An article in the Oct. 24 Global Times examined the shocking rise in U.S. Treasury bond yields—to over 5% for the first time since 2007—and correctly concludes that “the U.S. economy is one step closer to a devastating crisis.” GT Voice article, which is as usual simply signed Global Times and thus carries the weight of an editorial, fails to delve into the root causes of the crisis (the out-of-control $2 quadrillion speculative bubble of the trans-Atlantic financial system), but it does suggest that the BRICS and other Asian financial initiatives can serve as an alternative to the Western blowout.
Pointing to the soaring U.S. Treasury bond rates, the article states: “There’s every reason to raise a red flag over the abnormal rate performance…. Global markets are increasingly concerned about the creditworthiness of U.S. bonds and distrustful of the U.S. economy. The unprecedented mistrust threatens to trigger a storm in the dollar-dominated financial system.”
The piece continues: “Whatever the reason, investors’ demand for record high yield compensation on long-term U.S. Treasury bonds could be a sign that the U.S. economy is one step closer to a devastating crisis.
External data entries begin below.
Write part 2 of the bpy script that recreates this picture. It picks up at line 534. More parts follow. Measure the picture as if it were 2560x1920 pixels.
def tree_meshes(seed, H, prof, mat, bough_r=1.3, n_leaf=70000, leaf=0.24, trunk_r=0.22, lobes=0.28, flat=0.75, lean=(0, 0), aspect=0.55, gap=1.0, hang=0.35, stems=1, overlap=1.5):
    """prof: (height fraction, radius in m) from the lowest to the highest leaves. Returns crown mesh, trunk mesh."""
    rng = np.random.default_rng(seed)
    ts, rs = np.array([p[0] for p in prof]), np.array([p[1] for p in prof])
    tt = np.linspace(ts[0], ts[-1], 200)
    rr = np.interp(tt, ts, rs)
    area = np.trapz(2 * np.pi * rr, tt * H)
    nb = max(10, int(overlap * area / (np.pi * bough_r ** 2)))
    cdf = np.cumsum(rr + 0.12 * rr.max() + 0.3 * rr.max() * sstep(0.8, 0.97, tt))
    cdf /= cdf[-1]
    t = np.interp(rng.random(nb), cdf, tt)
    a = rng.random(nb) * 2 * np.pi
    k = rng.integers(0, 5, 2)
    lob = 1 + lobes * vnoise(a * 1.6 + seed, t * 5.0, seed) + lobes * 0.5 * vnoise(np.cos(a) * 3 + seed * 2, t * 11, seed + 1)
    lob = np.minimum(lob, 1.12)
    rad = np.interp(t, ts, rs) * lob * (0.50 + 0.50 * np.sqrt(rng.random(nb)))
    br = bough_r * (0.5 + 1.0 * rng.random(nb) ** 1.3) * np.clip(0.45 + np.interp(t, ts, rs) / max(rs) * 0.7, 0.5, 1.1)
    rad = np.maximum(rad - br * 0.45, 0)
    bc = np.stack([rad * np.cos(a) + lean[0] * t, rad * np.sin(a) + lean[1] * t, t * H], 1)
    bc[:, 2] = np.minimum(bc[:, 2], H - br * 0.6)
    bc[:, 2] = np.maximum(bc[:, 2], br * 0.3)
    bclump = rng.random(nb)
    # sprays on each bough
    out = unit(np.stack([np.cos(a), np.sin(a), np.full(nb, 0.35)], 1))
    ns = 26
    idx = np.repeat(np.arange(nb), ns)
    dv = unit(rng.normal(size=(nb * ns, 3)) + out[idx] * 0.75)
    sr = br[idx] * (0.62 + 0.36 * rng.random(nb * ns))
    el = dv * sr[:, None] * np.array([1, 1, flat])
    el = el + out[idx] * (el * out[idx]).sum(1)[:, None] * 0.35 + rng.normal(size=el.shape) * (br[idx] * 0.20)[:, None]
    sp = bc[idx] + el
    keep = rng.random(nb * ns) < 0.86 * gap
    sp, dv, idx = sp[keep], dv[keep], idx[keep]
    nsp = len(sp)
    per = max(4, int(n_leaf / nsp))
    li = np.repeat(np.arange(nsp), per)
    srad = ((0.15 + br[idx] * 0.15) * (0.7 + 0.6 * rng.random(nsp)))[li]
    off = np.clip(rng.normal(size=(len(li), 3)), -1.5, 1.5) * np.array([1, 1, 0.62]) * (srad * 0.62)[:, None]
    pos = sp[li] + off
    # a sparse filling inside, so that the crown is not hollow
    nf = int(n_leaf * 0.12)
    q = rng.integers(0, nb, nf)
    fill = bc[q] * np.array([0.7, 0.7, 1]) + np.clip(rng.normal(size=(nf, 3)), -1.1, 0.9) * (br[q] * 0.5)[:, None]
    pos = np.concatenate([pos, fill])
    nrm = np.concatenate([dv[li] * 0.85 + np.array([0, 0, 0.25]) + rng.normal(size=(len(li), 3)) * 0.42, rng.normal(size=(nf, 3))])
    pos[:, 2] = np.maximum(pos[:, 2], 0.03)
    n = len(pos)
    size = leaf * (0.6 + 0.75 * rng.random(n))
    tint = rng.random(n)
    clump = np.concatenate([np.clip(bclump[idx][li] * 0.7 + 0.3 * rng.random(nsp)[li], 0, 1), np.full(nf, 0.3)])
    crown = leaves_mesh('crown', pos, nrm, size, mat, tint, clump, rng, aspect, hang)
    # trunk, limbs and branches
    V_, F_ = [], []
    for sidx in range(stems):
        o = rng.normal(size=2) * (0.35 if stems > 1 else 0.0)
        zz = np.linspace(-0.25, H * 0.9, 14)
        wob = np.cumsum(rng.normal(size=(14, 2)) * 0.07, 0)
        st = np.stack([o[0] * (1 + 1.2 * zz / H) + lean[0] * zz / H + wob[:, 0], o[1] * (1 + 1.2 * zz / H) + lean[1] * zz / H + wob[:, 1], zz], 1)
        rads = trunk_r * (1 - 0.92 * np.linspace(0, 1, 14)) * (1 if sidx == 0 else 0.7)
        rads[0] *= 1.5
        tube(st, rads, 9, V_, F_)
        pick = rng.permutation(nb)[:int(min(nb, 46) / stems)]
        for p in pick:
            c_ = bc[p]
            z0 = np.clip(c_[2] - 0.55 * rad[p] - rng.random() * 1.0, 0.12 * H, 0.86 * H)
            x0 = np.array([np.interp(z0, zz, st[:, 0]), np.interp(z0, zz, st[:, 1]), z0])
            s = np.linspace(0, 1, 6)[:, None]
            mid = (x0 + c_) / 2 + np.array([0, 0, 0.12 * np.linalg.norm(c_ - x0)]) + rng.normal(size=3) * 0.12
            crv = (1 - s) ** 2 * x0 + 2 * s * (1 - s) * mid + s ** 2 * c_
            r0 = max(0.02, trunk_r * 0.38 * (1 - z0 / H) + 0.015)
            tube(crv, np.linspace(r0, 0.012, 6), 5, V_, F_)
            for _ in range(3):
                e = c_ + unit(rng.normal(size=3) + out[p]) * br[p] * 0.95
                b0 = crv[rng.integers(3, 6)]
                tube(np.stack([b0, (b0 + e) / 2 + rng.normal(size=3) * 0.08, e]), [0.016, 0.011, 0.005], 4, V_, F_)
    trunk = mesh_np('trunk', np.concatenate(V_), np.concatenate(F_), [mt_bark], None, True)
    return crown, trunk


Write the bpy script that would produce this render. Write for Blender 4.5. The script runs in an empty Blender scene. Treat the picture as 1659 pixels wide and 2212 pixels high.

And it is the time to prepare for the big storm by making use of the existing Asian and BRICS financial coordination mechanisms.”
Global Times notes the conundrum facing the dollar. “Given the fact that the U.S. debt has already become the biggest threat to the dollar’s status, keeping interest rates high is also a must for the U.S. to safeguard the dollar’s status. That makes U.S. debt look even more unsustainable. Now higher interest rates may lure more funds into U.S. bonds, but this will further drive up borrowing costs and increase the risk of an economic recession. Moreover, high rates will inevitably lead to an outflow of funds from other markets, causing more shocks to the global financial markets.” South Korea is having problems with high rates, they report, but “then one can only imagine what shocks await other Asian economies and emerging markets.”
The article concludes: “Under such circumstances, it seems reasonable to be concerned about whether there will be a repeat of a financial crisis, calling for financial coordination on an urgent basis among Asian and emerging economies. In addition, the BRICS countries can deploy emergency foreign exchange liquidity support through the BRICS Contingent Reserve Arrangement to address financial market instability.”